Friday, July 31, 2020

Nighttime Glories

I could not sleep the other night. And instead of doing all of the insomnia mitigation practices as usual, I threw on a bathrobe and headed outside.  

 

The moment my bare feet hit the cooled off wooden deck, I saw a rush of something near my left eye and felt the fluttering hurry of a bat wing on my temple. While I know that Chiroptera share this landscape, it is rare to see them or to have an encounter. Especially an actual physical connection with one. 

 

I then became distracted – well, mesmerized, really – by the vividness of constellations overhead. 

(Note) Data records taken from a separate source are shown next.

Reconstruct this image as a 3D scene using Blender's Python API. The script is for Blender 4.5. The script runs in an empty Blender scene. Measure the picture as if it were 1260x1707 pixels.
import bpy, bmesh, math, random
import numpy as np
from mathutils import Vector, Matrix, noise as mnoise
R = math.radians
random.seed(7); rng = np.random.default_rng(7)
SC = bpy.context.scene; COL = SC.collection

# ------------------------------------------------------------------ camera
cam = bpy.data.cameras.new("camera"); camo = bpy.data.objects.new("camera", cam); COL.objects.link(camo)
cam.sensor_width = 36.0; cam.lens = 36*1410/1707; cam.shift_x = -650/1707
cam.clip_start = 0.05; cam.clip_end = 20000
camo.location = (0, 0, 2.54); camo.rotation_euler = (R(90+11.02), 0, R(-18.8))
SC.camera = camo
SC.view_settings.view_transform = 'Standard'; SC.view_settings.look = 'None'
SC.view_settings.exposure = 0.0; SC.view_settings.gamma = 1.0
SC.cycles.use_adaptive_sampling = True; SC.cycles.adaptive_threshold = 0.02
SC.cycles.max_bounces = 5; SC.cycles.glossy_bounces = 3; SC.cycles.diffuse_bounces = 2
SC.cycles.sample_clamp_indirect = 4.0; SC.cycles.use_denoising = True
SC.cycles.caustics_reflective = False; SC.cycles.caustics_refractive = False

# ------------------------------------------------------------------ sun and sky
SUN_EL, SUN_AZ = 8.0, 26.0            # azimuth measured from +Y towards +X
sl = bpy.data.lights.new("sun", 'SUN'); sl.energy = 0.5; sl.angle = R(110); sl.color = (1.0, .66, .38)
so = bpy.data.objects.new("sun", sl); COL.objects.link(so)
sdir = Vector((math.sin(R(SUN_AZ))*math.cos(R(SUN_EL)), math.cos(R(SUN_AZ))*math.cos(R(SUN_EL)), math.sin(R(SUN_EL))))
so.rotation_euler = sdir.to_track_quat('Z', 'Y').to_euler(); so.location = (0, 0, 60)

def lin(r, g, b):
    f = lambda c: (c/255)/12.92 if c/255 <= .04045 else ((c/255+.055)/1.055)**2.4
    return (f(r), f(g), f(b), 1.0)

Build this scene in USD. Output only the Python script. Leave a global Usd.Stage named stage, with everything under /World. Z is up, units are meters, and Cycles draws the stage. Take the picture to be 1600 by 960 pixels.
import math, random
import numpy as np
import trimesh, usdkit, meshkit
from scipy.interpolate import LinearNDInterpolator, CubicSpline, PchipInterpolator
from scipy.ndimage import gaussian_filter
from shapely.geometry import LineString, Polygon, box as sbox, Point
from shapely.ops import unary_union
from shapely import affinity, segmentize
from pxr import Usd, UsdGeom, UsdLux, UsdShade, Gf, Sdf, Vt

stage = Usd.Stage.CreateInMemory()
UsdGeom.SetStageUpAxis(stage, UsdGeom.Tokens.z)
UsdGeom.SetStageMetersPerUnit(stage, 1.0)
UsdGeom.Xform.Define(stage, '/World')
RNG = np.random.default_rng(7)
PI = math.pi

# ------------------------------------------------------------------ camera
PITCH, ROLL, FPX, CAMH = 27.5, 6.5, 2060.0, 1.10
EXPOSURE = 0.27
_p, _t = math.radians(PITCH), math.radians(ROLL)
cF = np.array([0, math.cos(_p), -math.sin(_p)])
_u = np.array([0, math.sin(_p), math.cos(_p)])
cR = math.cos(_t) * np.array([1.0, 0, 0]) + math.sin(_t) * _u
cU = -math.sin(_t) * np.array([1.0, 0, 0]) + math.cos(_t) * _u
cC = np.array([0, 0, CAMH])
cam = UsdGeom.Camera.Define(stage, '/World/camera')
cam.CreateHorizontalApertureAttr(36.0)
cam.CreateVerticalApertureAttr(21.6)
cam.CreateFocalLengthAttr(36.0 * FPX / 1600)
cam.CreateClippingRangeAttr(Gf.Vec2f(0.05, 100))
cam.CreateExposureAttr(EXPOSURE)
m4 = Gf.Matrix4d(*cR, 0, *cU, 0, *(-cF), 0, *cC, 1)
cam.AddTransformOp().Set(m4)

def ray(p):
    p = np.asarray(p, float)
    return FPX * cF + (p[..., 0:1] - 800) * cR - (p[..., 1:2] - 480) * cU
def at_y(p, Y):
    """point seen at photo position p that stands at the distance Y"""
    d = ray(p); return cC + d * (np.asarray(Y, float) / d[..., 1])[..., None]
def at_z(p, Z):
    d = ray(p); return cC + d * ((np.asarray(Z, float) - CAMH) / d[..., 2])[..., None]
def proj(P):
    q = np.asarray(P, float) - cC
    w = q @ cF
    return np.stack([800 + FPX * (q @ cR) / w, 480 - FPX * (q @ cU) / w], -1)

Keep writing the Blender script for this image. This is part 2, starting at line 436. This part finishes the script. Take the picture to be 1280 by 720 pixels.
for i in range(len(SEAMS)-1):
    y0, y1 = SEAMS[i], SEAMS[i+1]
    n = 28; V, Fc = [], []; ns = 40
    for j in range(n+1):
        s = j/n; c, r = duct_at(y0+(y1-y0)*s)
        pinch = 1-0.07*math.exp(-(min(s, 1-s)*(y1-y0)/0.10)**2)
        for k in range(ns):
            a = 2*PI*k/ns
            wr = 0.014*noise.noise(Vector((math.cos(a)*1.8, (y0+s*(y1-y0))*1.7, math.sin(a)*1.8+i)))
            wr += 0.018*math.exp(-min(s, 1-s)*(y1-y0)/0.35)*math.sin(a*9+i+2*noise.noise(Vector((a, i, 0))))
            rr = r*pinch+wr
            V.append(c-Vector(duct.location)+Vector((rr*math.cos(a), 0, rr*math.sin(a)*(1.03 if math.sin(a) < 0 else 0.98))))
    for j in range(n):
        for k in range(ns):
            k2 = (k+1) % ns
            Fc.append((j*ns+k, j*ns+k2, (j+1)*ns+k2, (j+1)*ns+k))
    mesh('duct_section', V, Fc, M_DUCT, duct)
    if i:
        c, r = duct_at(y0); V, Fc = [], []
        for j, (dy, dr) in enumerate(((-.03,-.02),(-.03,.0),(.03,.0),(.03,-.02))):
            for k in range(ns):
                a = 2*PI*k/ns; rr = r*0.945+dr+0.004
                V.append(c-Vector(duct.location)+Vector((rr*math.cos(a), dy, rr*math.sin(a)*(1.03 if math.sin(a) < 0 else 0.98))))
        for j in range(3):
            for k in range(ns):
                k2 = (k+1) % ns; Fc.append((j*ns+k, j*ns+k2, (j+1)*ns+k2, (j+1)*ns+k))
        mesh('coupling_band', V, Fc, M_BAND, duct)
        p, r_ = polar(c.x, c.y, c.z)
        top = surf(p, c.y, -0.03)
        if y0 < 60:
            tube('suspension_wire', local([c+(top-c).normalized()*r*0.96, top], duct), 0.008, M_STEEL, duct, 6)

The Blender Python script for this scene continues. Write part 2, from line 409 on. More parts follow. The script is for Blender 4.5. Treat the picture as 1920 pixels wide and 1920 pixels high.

White. Brilliant. Tangible. The sky had darkened just enough that the jewels on the midnight blanket streamed down – close, clear, consuming.

 

A meteor flashed across the northeastern sky and I giggled with delight – like a child charmed by the first sight of the season’s fireflies. Yet here it is again, season of the Perseids, and it took nagging insomnia to remind me. 

 

It was for Neowise that I had been called to the nighttime outside of my cozy cottage a few nights ago. For a couple of weeks, I have been making repeated journeys to the northwest corner of sky to see the phenomenal, fat streak of chalk that is this visiting comet. I have looked with naked eyes. Through binoculars. In vain a few times, at a clouded-over evening. But always with awe at the ongoing wonders of the firmament. This recent night was no different; a bit higher overhead, but still it was the amazing comet - that suspended slash across the black curtain of midsummer. 

 

I swiveled to the south and saw Jupiter and Saturn, bright as can be, side by side just below the tree line. 

 

As I turned back toward the comet and Big Dipper, another swell of meteor arced across the western sky. Then another, and another … in all quadrants of the heavens.

 

With eyes still tilted aloft, I slowly backed into a deck chair and reclined. Face upward, enraptured by the glow of the beauty of this one Earth, these many planets, this Milky Way, these dazzling stars – I surrendered to the night. For some indefinable period, I meditated on the sky. I paused the wordless reverie just long enough to name the ISS as it flew high above. I caught my breath a few times more as meteor after meteor shook loose the last dusty detritus from my thought-riddled brain, leaving me just there.

 

And knowing that there is no saving that I can do at midnight, I simply savored.